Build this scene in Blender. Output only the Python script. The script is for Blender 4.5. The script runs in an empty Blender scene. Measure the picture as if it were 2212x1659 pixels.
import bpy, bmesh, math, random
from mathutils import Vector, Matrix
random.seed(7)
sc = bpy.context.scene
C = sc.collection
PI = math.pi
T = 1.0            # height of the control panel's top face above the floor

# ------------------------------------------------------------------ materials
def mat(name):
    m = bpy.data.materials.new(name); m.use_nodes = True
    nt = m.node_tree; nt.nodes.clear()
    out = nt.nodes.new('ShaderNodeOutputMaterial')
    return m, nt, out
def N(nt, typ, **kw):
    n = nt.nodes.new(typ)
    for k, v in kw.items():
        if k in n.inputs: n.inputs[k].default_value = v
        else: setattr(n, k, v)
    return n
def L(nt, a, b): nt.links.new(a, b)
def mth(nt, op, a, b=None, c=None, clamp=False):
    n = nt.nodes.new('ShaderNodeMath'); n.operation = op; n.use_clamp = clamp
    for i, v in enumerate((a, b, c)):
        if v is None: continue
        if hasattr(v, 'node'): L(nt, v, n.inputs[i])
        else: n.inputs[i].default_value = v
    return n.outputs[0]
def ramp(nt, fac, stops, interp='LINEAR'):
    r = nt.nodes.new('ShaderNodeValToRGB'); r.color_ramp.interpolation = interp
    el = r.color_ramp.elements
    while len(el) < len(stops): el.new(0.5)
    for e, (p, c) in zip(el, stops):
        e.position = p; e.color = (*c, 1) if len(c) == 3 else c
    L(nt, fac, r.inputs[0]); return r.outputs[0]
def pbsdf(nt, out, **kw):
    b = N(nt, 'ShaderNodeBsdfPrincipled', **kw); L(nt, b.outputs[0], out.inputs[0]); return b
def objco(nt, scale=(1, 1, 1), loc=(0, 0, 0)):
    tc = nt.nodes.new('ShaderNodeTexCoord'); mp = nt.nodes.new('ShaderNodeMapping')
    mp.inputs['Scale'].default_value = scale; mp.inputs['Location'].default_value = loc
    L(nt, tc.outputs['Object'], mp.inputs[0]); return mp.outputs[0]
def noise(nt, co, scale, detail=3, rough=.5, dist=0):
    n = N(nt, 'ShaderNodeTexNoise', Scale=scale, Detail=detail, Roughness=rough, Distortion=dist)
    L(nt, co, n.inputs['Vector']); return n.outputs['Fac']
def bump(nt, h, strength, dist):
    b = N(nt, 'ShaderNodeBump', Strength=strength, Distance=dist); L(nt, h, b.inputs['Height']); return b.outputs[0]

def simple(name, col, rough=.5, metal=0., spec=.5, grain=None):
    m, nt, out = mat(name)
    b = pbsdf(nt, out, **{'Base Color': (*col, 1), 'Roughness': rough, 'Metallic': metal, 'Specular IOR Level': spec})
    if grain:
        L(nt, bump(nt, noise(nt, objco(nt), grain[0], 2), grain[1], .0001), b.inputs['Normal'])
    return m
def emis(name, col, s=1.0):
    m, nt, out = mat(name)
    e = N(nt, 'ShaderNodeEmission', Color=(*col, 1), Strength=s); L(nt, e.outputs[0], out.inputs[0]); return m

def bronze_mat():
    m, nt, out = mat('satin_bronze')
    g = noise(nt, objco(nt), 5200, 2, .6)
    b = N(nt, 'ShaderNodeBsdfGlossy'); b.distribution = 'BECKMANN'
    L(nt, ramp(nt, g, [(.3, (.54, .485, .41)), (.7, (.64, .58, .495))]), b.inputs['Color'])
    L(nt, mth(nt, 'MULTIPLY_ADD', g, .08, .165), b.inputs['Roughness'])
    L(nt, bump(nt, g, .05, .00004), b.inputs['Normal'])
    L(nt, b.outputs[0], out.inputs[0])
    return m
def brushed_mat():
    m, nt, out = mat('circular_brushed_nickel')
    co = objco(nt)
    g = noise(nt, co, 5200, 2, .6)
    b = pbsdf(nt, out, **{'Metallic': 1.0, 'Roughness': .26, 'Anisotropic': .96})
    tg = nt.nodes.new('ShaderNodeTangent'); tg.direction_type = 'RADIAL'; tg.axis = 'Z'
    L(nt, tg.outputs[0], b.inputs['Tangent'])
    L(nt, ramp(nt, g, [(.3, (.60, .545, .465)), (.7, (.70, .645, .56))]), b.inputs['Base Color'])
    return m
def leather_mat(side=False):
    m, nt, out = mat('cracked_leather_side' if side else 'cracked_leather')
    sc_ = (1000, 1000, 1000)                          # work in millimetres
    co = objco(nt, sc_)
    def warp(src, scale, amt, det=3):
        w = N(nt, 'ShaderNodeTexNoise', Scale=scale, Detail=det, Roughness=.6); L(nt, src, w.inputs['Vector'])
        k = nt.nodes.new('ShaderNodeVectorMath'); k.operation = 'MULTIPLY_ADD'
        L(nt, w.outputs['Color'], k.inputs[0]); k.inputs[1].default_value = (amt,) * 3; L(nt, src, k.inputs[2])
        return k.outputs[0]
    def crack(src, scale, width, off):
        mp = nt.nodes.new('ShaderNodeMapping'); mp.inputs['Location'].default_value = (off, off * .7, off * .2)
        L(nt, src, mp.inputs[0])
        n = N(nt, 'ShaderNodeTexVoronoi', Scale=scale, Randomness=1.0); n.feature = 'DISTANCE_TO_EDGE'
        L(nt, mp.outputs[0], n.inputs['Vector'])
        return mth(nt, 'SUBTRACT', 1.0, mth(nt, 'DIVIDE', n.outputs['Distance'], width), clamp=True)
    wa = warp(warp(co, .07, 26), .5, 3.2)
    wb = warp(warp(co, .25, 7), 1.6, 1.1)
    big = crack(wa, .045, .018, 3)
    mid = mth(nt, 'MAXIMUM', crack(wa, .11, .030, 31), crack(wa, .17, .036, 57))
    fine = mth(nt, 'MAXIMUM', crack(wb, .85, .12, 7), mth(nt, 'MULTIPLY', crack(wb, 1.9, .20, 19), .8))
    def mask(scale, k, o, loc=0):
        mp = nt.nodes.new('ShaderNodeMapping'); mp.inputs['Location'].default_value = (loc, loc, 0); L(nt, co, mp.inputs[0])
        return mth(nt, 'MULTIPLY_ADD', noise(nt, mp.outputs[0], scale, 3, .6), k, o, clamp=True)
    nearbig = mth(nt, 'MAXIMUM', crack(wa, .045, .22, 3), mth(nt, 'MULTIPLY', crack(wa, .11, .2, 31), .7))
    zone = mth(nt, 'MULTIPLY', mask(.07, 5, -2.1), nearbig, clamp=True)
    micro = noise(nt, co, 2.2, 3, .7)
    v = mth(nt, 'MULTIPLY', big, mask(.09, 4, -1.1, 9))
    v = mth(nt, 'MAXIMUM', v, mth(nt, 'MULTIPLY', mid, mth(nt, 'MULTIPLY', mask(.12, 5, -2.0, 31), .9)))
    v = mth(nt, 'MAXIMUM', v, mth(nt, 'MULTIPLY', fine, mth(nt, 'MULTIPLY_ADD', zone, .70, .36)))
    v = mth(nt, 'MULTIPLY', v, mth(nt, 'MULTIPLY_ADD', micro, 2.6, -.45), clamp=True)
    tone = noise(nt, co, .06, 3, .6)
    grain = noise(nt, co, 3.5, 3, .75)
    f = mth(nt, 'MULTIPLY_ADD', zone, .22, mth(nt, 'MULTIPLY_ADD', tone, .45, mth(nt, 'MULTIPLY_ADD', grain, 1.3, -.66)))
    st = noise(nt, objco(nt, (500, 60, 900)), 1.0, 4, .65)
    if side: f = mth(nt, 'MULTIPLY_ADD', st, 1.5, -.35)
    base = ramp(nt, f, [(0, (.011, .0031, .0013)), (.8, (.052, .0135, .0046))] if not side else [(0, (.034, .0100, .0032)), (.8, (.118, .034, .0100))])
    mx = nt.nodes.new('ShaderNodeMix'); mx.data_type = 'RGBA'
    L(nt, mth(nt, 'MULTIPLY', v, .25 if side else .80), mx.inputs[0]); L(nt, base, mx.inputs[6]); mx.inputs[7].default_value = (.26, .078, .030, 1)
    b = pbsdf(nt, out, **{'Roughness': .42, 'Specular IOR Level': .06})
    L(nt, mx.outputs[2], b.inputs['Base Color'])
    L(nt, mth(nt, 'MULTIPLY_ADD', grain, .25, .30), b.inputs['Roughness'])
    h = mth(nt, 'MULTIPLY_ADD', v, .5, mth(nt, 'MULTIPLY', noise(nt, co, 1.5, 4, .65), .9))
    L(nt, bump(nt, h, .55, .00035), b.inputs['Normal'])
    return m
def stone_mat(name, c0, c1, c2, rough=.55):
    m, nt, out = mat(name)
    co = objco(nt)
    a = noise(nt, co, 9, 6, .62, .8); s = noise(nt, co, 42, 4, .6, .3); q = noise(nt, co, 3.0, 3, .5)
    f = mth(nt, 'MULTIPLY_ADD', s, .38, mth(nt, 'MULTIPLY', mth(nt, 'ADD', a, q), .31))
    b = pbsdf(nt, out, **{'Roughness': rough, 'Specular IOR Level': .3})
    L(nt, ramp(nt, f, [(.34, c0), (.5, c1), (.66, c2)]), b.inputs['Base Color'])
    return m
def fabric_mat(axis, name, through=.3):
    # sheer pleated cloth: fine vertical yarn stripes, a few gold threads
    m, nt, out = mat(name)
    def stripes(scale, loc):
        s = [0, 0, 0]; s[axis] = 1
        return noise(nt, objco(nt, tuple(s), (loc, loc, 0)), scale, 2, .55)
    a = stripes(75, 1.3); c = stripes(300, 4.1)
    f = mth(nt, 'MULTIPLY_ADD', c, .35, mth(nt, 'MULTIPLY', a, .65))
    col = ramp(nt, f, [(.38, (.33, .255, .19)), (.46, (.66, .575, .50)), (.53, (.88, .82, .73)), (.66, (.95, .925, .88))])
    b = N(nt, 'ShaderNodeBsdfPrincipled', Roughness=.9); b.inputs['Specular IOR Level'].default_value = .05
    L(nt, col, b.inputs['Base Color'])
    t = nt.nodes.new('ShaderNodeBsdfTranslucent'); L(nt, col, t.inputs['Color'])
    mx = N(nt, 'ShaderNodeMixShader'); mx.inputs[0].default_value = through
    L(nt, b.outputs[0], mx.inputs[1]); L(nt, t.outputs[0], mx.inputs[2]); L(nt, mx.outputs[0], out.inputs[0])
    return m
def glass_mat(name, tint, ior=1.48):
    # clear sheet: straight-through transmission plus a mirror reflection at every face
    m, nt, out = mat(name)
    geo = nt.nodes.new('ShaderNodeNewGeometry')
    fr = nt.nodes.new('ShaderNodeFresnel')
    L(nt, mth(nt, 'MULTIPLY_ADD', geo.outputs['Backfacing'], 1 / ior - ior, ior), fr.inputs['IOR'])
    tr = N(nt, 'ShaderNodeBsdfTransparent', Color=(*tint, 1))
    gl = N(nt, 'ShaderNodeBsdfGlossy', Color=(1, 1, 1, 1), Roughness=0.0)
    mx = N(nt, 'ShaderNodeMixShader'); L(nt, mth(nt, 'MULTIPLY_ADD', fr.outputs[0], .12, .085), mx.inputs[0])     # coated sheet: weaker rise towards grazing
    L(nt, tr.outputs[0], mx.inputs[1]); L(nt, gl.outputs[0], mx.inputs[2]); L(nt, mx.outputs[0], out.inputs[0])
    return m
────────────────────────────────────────
#### [Objective]
Set down verbatim only the lines between the start of the data above and the line with "above the floor", both boundaries included.

#### [Full response]
Build this scene in Blender. Output only the Python script. The script is for Blender 4.5. The script runs in an empty Blender scene. Measure the picture as if it were 2212x1659 pixels.
import bpy, bmesh, math, random
from mathutils import Vector, Matrix
random.seed(7)
sc = bpy.context.scene
C = sc.collection
PI = math.pi
T = 1.0            # height of the control panel's top face above the floor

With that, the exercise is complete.